■ What this task involves
Do not repeat pictures. Repeat exactly the lines of the listing below from its first line through the line with "PI = math.pi".

■ Provided records

========

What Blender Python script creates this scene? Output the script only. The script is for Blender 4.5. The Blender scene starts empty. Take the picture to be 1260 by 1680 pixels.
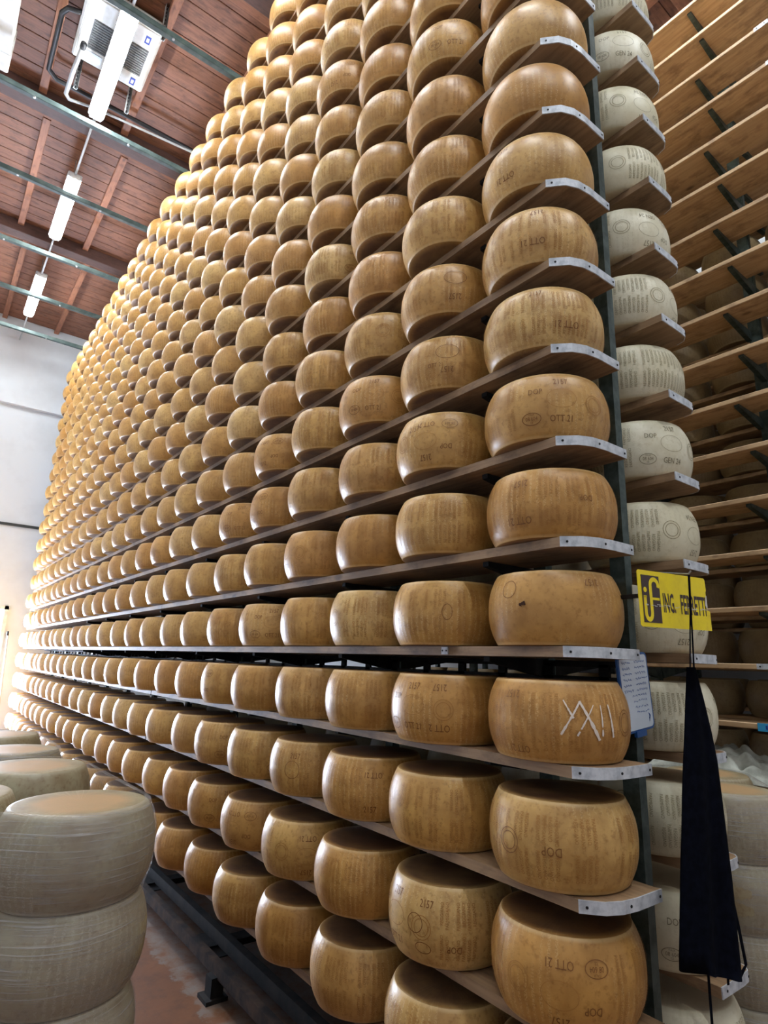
import bpy, math, random
from mathutils import Vector, Matrix

# ------------------------------------------------------------------ camera, world, exposure
SC = bpy.context.scene
COL = SC.collection
cam_data = bpy.data.cameras.new('camera')
cam = bpy.data.objects.new('camera', cam_data)
COL.objects.link(cam)
cam_data.sensor_fit = 'HORIZONTAL'
cam_data.sensor_width = 36.0
cam_data.lens = 979.18 / 1260 * 36.0
cam_data.clip_start = 0.02
CAM = Vector((-1.611, -1.096, 1.751))
YAW, PITCH, ROLL = math.radians(37.0233), math.radians(14.1737), math.radians(1.9348)
fwd = Vector((math.sin(YAW) * math.cos(PITCH), math.cos(YAW) * math.cos(PITCH), math.sin(PITCH)))
rgt0 = Vector((math.cos(YAW), -math.sin(YAW), 0))
up0 = rgt0.cross(fwd)
rgt = rgt0 * math.cos(ROLL) + up0 * math.sin(ROLL)
upv = up0 * math.cos(ROLL) - rgt0 * math.sin(ROLL)
m = Matrix((rgt, upv, -fwd)).transposed().to_4x4()
m.translation = CAM
cam.matrix_world = m
SC.camera = cam

world = bpy.data.worlds.new('world')
SC.world = world
world.use_nodes = True
bg = world.node_tree.nodes['Background']
bg.inputs[0].default_value = (0.98, 0.97, 1.0, 1)
bg.inputs[1].default_value = 0.36
SC.view_settings.view_transform = 'Standard'
SC.view_settings.look = 'None'
SC.view_settings.gamma = 1.0
SC.view_settings.use_curve_mapping = False
SC.view_settings.exposure = 0.08
SC.cycles.max_bounces = 5
SC.cycles.diffuse_bounces = 3
SC.cycles.glossy_bounces = 2
SC.cycles.transparent_max_bounces = 8
SC.cycles.adaptive_threshold = 0.025
SC.cycles.use_light_tree = False
SC.cycles.caustics_reflective = False
SC.cycles.caustics_refractive = False
LAMP_POWER = 100.0        # emission of the fluorescent diffusers
DOOR_POWER = 120.0        # daylight behind the glazed door

rnd = random.Random(7)
PI = math.pi

# ------------------------------------------------------------------ dimensions
Z0 = 1.82                # top of the shelf at eye level ("level 0")
DZ = 0.35                # shelf spacing
WR, WH = 0.2297, 0.245  # wheel radius and height
XG, YW0, YSP = 0.105, 0.190, 0.5025   # golden wheels: centre line, first wheel, spacing
def gold_xy(k): return (0.150, 0.232) if k == 0 else (XG, YW0 + k * YSP + (0.016 if k == 1 else 0))
XP = 0.775               # cream wheels: centre line
NCOL = 24
LV_LO, LV_HI = -4, 15
RACK_END = 12.1
PL_T = 0.033             # plank thickness
CEIL = 8.48
WALL_Y = 12.62

# ------------------------------------------------------------------ node helpers
MATS = {}
def new_mat(name):
    mt = bpy.data.materials.new(name)
    mt.use_nodes = True
    MATS[name] = mt
    nt = mt.node_tree
    return mt, nt, nt.nodes['Principled BSDF']
def N(nt, typ, **kw):
    n = nt.nodes.new(typ)
    for k, v in kw.items():
        if k.startswith('i_'):
            key = k[2:]
            n.inputs[int(key) if key.isdigit() else key].default_value = v
        else:
            setattr(n, k, v)
    return n
def L(nt, a, b): nt.links.new(a, b)
def math_n(nt, op, a, b=None, clamp=False):
    n = nt.nodes.new('ShaderNodeMath'); n.operation = op; n.use_clamp = clamp
    for i, v in enumerate((a, b)):
        if v is None: continue
        if isinstance(v, (int, float)): n.inputs[i].default_value = v
        else: nt.links.new(v, n.inputs[i])
    return n.outputs[0]
def mix_c(nt, fac, a, b, mode='MIX'):
    n = nt.nodes.new('ShaderNodeMix'); n.data_type = 'RGBA'; n.blend_type = mode
    for inp, v in ((n.inputs[0], fac), (n.inputs[6], a), (n.inputs[7], b)):
        if isinstance(v, (int, float)): inp.default_value = v
        elif isinstance(v, tuple): inp.default_value = v
        else: nt.links.new(v, inp)
    return n.outputs[2]
def ramp(nt, fac, stops, interp='LINEAR'):
    n = nt.nodes.new('ShaderNodeValToRGB'); cr = n.color_ramp; cr.interpolation = interp
    while len(cr.elements) < len(stops): cr.elements.new(0.5)
    for e, (p, c) in zip(cr.elements, stops):
        e.position = p; e.color = c if len(c) == 4 else (*c, 1)
    nt.links.new(fac, n.inputs[0])
    return n.outputs[0]
def noise(nt, vec, scale, detail=3, rough=0.55):
    n = nt.nodes.new('ShaderNodeTexNoise')
    n.inputs['Scale'].default_value = scale; n.inputs['Detail'].default_value = detail
    n.inputs['Roughness'].default_value = rough
    nt.links.new(vec, n.inputs['Vector'])
    return n.outputs[0]
def mapping(nt, vec, scale=(1, 1, 1), loc=(0, 0, 0)):
    n = nt.nodes.new('ShaderNodeMapping')
    n.inputs['Scale'].default_value = scale; n.inputs['Location'].default_value = loc
    nt.links.new(vec, n.inputs[0])
    return n.outputs[0]
def bump(nt, h, strength, dist, bsdf):
    n = nt.nodes.new('ShaderNodeBump')
    n.inputs['Strength'].default_value = strength; n.inputs['Distance'].default_value = dist
    nt.links.new(h, n.inputs['Height']); nt.links.new(n.outputs[0], bsdf.inputs['Normal'])

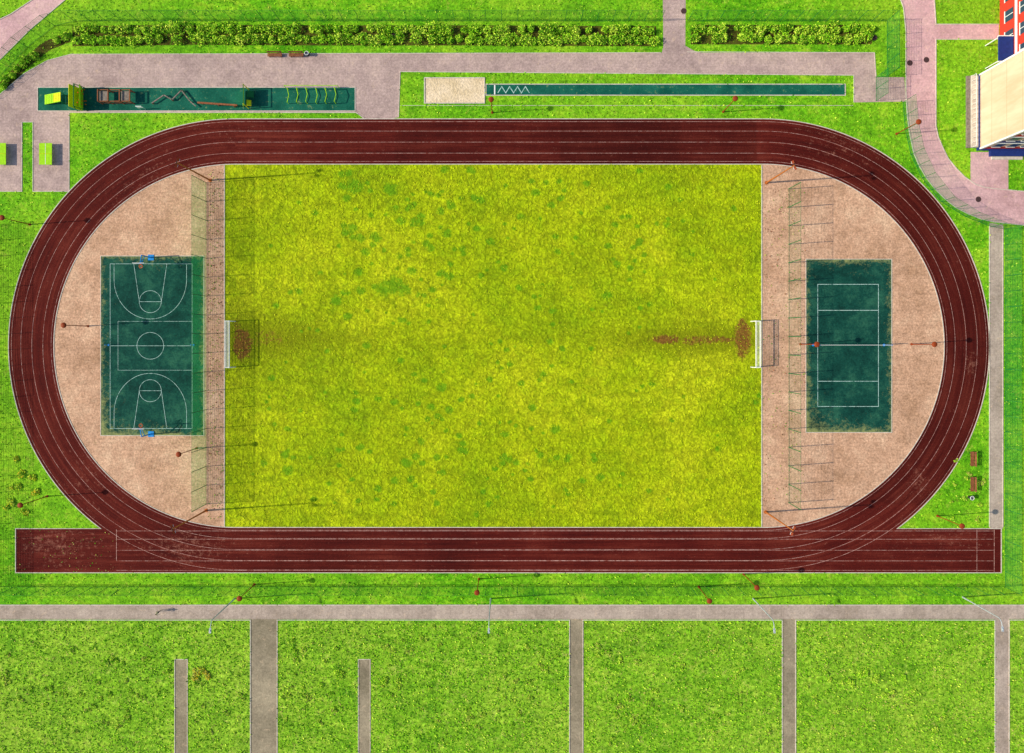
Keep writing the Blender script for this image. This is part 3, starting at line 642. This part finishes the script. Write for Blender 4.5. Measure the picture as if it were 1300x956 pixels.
# ------------------------------------------------------------------ pedestrian
def person(px,py,rz,shirt,pants):
    J={'pel':(0,0,.95),'chest':(0,.02,1.3),'neck':(0,.03,1.5),'head':(0,.05,1.64),'top':(0,.05,1.72),
       'lh':(-.1,0,.9),'lk':(-.11,.2,.5),'lf':(-.11,.12,.08),'lt':(-.11,.3,.04),'rh':(.1,0,.9),'rk':(.11,-.02,.5),'rf':(.11,-.3,.12),'rt':(.11,-.15,.03),
       'ls':(-.2,.02,1.42),'le':(-.26,-.12,1.15),'lw':(-.26,-.05,.9),'lhand':(-.26,0,.8),'rs':(.2,.02,1.42),'re':(.26,.1,1.15),'rw':(.26,.25,.95),'rhand':(.26,.32,.88)}
    rad={'pel':.14,'chest':.15,'neck':.06,'head':.1,'top':.07,'lh':.09,'rh':.09,'lk':.06,'rk':.06,'lf':.04,'rf':.04,'lt':.035,'rt':.035,'ls':.06,'rs':.06,'le':.045,'re':.045,'lw':.03,'rw':.03,'lhand':.035,'rhand':.035}
    ed=[('pel','chest'),('chest','neck'),('neck','head'),('head','top'),('pel','lh'),('lh','lk'),('lk','lf'),('lf','lt'),('pel','rh'),('rh','rk'),('rk','rf'),('rf','rt'),('chest','ls'),('ls','le'),('le','lw'),('lw','lhand'),('chest','rs'),('rs','re'),('re','rw'),('rw','rhand')]
    ks=list(J); me=bpy.data.meshes.new('pedestrian'); me.from_pydata([J[k] for k in ks],[(ks.index(a),ks.index(b)) for a,b in ed],[])
    o=link(bpy.data.objects.new('pedestrian',me)); md=o.modifiers.new('s','SKIN'); 
    for i,k in enumerate(ks): v=me.skin_vertices[0].data[i]; v.radius=(rad[k],rad[k]); v.use_root=(k=='pel')
    sb=o.modifiers.new('u','SUBSURF'); sb.levels=1
    dg=bpy.context.evaluated_depsgraph_get(); m2=bpy.data.meshes.new_from_object(o.evaluated_get(dg)); o.modifiers.clear(); o.data=m2; m2.materials.clear()
    for m_ in(simple('skin',lin(205,150,120,.8),.6),shirt,pants,M_dgrey): m2.materials.append(m_)
    for p in m2.polygons:
        c=p.center; p.material_index=3 if (c.z<.1 or (c.z>1.66) or (c.z>1.58 and c.y<.03)) else 2 if (c.z<1.0 and abs(c.x)<.21) else 0 if (c.z>1.49 or c.z<.95) else 1
    o.location=P(px,py,.02); o.rotation_euler[2]=rz
try: person(204,775,-math.pi/2,simple('cream_jacket',lin(225,205,170,.8),.9),simple('dark_trousers',lin(50,50,65,.8),.9))
except Exception as ex: print('person failed',ex)

# ------------------------------------------------------------------ light, sky, camera
el=math.radians(33); az=math.radians(4)
d=Vector((math.cos(el)*math.cos(az),math.cos(el)*math.sin(az),-math.sin(el)))
sun=bpy.data.lights.new('sun','SUN'); sun.energy=5.0; sun.angle=math.radians(0.9); sun.color=(1,.9,.7)
so=link(bpy.data.objects.new('sun',sun)); so.rotation_euler=d.to_track_quat('-Z','Y').to_euler(); so.location=(-100,0,80)
w=bpy.data.worlds.new('World'); sc.world=w; w.use_nodes=True; nt=w.node_tree; bg=nt.nodes['Background']
sk=nt.nodes.new('ShaderNodeTexSky'); sk.sky_type='NISHITA'; sk.sun_disc=False; sk.sun_elevation=el; sk.sun_rotation=math.atan2(-d.x,-d.y)
nt.links.new(sk.outputs[0],bg.inputs[0]); bg.inputs[1].default_value=0.15
cam=bpy.data.cameras.new('camera'); co=link(bpy.data.objects.new('camera',cam)); co.location=(0,0,H); co.rotation_euler=(0,0,0)
cam.sensor_width=36; cam.lens=36*H/(1300*S); cam.shift_y=-(478-433)/1300; cam.clip_end=5000
sc.camera=co
sc.view_settings.view_transform='Standard'; sc.view_settings.look='None'; sc.view_settings.exposure=0
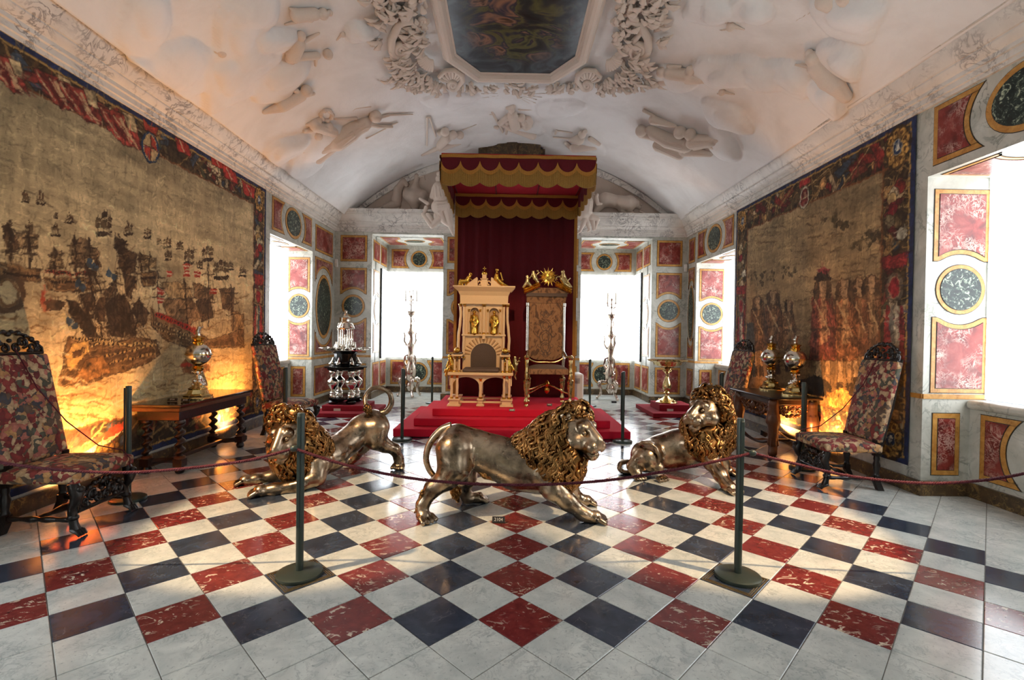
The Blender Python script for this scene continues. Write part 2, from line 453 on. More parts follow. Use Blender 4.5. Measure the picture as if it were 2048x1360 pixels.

========

■ Solution to the exercise
What Blender Python script creates this scene? Output the script only. The script is for Blender 4.5. The Blender scene starts empty. Take the picture to be 1260 by 1680 pixels.
import bpy, math, random
from mathutils import Vector, Matrix

# ------------------------------------------------------------------ camera, world, exposure
SC = bpy.context.scene
COL = SC.collection
cam_data = bpy.data.cameras.new('camera')
cam = bpy.data.objects.new('camera', cam_data)
COL.objects.link(cam)
cam_data.sensor_fit = 'HORIZONTAL'
cam_data.sensor_width = 36.0
cam_data.lens = 979.18 / 1260 * 36.0
cam_data.clip_start = 0.02
CAM = Vector((-1.611, -1.096, 1.751))
YAW, PITCH, ROLL = math.radians(37.0233), math.radians(14.1737), math.radians(1.9348)
fwd = Vector((math.sin(YAW) * math.cos(PITCH), math.cos(YAW) * math.cos(PITCH), math.sin(PITCH)))
rgt0 = Vector((math.cos(YAW), -math.sin(YAW), 0))
up0 = rgt0.cross(fwd)
rgt = rgt0 * math.cos(ROLL) + up0 * math.sin(ROLL)
upv = up0 * math.cos(ROLL) - rgt0 * math.sin(ROLL)
m = Matrix((rgt, upv, -fwd)).transposed().to_4x4()
m.translation = CAM
cam.matrix_world = m
SC.camera = cam

world = bpy.data.worlds.new('world')
SC.world = world
world.use_nodes = True
bg = world.node_tree.nodes['Background']
bg.inputs[0].default_value = (0.98, 0.97, 1.0, 1)
bg.inputs[1].default_value = 0.36
SC.view_settings.view_transform = 'Standard'
SC.view_settings.look = 'None'
SC.view_settings.gamma = 1.0
SC.view_settings.use_curve_mapping = False
SC.view_settings.exposure = 0.08
SC.cycles.max_bounces = 5
SC.cycles.diffuse_bounces = 3
SC.cycles.glossy_bounces = 2
SC.cycles.transparent_max_bounces = 8
SC.cycles.adaptive_threshold = 0.025
SC.cycles.use_light_tree = False
SC.cycles.caustics_reflective = False
SC.cycles.caustics_refractive = False
LAMP_POWER = 100.0        # emission of the fluorescent diffusers
DOOR_POWER = 120.0        # daylight behind the glazed door

rnd = random.Random(7)
PI = math.pi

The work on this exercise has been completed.